Iks and the machine is an experimentation in shadow theatre poetry.
IKS IN ATHENS
operatic shadow poetics
Vigil for Desperate Migrations
This winter we toured Iks and the Machine in Athens, Patras and Ioanina Greece. Along with our puppeteer friends Kostadis Mizaras, Stathis Markopoulos of Ayusaya Theatre we adapted our show, added narration in Greek, and old Greek choral songs sung by the Very Cousins Choir, a group of Athens based singers. We played insquatted theatres, anarchist cultural and social centres, a hotel for refugees, a Roma school, and several Circus Arts venues. We did not manage to play for the inhabitants of the Skaramaga refugee camp in Patras as we were deterred by wild rain and hailstorms. With undying hope we studied our Learn Greek booklets, slipped around on the snow slicked marble streets, marveled at the olive and orange groves, at the cats of Athens, at the vibrant, vivacious culture of puppetry in Athens, and at the way it seems to flood spaces and insist on having a home in public.
Iks and the Machine is an experiment in shadow theatre, which has both the puppeteers and the orchestra preoccupied with studying shadow poetry and sound-making trickery.

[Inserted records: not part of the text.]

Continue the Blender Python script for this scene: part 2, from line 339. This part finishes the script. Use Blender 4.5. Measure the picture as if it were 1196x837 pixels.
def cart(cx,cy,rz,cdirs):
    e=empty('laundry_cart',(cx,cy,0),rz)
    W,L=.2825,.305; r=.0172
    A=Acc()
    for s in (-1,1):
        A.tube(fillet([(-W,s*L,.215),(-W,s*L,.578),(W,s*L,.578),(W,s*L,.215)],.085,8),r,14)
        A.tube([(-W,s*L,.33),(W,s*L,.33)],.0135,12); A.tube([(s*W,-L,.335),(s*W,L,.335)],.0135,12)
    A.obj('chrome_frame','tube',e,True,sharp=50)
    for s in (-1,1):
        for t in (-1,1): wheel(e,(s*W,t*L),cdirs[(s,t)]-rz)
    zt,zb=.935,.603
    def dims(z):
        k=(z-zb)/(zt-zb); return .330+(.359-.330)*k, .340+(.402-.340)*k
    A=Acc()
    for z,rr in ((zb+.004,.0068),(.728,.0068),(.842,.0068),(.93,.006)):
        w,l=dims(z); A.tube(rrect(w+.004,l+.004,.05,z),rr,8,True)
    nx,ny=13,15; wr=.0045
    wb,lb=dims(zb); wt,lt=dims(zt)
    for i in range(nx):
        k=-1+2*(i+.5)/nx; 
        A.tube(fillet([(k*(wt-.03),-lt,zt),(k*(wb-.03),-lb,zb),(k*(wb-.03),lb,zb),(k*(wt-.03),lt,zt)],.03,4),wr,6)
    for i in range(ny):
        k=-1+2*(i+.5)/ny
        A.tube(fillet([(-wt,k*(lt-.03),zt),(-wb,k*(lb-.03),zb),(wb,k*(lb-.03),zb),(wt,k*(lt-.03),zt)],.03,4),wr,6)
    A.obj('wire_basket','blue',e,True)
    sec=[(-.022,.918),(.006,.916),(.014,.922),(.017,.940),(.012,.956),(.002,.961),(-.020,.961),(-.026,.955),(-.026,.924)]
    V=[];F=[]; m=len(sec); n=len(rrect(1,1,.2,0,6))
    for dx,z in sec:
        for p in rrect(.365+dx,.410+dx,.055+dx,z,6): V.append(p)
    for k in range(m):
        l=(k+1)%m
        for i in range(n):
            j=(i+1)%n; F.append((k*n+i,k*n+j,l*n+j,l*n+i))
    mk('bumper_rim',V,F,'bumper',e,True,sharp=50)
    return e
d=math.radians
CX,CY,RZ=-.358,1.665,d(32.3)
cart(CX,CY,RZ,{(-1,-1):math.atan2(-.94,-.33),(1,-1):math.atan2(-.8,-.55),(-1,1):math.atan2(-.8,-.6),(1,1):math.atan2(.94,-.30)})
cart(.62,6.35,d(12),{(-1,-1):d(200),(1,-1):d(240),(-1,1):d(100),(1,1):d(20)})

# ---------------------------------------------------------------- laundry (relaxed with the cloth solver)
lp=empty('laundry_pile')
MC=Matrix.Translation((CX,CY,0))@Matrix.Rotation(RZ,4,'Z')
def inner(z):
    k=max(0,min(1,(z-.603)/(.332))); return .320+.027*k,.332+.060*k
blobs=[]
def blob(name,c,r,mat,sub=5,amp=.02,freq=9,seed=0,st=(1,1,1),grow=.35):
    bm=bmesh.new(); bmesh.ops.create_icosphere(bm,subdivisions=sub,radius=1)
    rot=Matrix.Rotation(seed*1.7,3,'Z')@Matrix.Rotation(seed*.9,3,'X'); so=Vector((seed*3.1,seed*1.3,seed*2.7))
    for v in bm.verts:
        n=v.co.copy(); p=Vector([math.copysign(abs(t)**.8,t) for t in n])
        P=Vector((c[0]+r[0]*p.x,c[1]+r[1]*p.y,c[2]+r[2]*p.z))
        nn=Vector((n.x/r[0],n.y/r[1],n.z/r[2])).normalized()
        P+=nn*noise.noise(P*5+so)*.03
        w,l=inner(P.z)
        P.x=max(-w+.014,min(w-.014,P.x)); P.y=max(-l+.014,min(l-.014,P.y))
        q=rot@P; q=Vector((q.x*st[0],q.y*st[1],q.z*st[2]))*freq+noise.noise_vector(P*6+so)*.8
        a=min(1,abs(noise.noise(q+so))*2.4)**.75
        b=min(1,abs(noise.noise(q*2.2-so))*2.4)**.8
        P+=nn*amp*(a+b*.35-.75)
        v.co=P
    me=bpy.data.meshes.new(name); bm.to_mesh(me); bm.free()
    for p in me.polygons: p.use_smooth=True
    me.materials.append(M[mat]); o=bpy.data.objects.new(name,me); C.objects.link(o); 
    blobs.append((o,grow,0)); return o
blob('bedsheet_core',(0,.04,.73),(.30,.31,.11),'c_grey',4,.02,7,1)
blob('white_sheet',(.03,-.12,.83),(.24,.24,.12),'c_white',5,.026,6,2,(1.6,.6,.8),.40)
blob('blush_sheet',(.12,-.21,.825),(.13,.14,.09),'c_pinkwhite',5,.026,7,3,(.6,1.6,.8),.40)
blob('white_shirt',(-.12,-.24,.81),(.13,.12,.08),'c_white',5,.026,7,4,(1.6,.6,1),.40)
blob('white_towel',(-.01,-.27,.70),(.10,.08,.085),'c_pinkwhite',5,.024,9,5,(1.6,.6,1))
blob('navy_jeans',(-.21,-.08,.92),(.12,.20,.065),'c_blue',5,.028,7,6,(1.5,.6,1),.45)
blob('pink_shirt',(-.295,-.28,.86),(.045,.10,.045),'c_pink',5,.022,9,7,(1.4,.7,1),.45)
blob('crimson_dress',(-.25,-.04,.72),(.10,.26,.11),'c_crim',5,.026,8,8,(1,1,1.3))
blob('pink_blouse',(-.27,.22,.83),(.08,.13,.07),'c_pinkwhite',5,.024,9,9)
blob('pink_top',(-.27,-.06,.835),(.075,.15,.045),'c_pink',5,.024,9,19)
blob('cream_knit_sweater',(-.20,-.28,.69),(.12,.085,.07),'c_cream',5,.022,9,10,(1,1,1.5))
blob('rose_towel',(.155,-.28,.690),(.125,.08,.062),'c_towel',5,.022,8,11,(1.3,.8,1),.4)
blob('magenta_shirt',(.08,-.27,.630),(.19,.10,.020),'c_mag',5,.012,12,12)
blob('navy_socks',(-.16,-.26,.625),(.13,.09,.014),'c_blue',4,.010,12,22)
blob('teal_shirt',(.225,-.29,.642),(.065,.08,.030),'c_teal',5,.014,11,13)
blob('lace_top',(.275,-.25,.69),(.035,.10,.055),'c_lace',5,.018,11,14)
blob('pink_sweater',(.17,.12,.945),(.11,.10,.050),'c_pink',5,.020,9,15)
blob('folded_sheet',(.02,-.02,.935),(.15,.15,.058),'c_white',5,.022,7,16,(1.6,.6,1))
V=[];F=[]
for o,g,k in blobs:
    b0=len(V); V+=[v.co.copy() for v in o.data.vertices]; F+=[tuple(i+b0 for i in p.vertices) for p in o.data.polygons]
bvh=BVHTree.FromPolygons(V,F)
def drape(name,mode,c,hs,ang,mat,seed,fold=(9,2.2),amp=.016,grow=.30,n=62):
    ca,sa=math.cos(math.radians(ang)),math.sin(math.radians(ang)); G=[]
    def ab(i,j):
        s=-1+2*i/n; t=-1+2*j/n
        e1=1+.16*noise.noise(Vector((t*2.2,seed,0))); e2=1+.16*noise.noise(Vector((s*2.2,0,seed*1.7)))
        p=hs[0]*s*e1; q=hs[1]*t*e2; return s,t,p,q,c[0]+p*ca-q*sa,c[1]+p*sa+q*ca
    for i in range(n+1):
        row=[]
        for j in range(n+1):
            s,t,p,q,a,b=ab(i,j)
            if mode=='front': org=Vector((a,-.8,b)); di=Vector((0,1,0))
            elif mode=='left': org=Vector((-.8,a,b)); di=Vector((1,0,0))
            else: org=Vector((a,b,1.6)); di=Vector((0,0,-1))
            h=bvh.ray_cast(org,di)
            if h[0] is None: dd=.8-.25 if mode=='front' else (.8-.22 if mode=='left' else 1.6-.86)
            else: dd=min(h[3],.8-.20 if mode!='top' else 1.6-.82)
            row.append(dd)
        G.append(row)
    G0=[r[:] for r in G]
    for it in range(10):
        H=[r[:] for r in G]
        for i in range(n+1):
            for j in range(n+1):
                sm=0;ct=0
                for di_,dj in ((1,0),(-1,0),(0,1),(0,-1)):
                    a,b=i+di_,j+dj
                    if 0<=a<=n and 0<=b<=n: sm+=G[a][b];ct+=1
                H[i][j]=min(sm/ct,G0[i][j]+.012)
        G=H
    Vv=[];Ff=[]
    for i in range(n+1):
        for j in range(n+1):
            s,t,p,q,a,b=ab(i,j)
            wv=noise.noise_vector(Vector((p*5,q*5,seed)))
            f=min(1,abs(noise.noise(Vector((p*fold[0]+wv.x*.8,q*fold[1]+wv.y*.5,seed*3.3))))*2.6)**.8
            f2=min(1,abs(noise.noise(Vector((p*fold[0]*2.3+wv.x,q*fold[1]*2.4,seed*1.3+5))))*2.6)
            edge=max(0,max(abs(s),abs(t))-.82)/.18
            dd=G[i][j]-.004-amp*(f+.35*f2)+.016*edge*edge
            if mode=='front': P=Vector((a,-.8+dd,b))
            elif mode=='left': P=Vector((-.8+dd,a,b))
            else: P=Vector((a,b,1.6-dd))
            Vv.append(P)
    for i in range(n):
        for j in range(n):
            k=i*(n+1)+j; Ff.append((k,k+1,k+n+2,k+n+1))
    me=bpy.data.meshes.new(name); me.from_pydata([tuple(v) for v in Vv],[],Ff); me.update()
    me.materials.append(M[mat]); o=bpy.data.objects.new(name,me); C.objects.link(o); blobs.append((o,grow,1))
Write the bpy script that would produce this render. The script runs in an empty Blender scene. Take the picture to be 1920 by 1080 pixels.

With the generous support of an Ontario Arts Council theatre development grant we were able to sit in a glorious and stinky warehouse in Toronto in the summer of 2016 and lay the groundwork. We made puppets from broken umbrellas, tea strainers, scrap metal, and laboriously cut paper.
We fashioned an orchestra out of water bowls, vegetable chopper, hurdy gurdy, and mouth harp. We sang. We couldn't pin a narrative but Iks wandered through gargantuan machinery, enchanted forest and climbed into the moon. Refugee boats swam through airplane attack wings and the Beast burned singing trees.
That summer we played the show as a form of public vigil to the two dramas of forced migration that were playing out in the public eye: the flight of the Syrian people who were forced from their homes by war, and the flight of the economic migrants escaping the Wild Fire that tore through Fort McMurray, Alberta. Iks and the Machine was an effort to clear a little space in the collective imagination so we could behold the story of scared people fleeing, away from the murky fear-mongering rhetoric that circled them in the public sphere. Our puppet show stood abstractly and atmospherically on crooked legs, we played the show in Ontario and Quebec.